→ Task description
Repeat only the lines running from the beginning of the material through the line that contains "sc.camera = cam_o".

→ Data section
-- BEGIN --
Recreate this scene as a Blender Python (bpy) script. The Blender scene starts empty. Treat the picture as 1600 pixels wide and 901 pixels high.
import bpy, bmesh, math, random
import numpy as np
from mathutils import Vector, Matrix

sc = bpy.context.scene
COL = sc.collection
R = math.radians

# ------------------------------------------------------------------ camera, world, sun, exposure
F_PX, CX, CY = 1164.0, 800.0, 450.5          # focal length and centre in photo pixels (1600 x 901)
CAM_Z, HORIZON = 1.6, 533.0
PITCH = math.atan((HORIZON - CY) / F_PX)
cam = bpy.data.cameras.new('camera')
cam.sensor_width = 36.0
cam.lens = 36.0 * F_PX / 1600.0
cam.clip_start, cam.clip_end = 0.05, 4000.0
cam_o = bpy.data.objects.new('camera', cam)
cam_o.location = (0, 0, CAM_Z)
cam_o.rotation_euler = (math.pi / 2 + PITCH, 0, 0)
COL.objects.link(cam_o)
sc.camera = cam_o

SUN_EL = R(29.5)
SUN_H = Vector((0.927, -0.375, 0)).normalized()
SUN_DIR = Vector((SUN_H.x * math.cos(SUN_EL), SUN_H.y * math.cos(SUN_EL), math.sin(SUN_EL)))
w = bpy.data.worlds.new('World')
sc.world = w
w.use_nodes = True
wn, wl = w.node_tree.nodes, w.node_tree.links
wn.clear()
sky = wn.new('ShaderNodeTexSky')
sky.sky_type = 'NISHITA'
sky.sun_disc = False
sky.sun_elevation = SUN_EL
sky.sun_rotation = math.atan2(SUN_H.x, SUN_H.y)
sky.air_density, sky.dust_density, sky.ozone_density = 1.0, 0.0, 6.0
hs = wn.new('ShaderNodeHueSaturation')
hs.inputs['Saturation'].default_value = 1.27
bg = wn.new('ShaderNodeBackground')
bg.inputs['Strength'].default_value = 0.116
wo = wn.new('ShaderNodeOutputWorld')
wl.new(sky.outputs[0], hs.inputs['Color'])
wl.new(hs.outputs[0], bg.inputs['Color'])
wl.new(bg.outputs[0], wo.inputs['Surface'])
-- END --
→ Output of the task
Recreate this scene as a Blender Python (bpy) script. The Blender scene starts empty. Treat the picture as 1600 pixels wide and 901 pixels high.
import bpy, bmesh, math, random
import numpy as np
from mathutils import Vector, Matrix

sc = bpy.context.scene
COL = sc.collection
R = math.radians

# ------------------------------------------------------------------ camera, world, sun, exposure
F_PX, CX, CY = 1164.0, 800.0, 450.5          # focal length and centre in photo pixels (1600 x 901)
CAM_Z, HORIZON = 1.6, 533.0
PITCH = math.atan((HORIZON - CY) / F_PX)
cam = bpy.data.cameras.new('camera')
cam.sensor_width = 36.0
cam.lens = 36.0 * F_PX / 1600.0
cam.clip_start, cam.clip_end = 0.05, 4000.0
cam_o = bpy.data.objects.new('camera', cam)
cam_o.location = (0, 0, CAM_Z)
cam_o.rotation_euler = (math.pi / 2 + PITCH, 0, 0)
COL.objects.link(cam_o)
sc.camera = cam_o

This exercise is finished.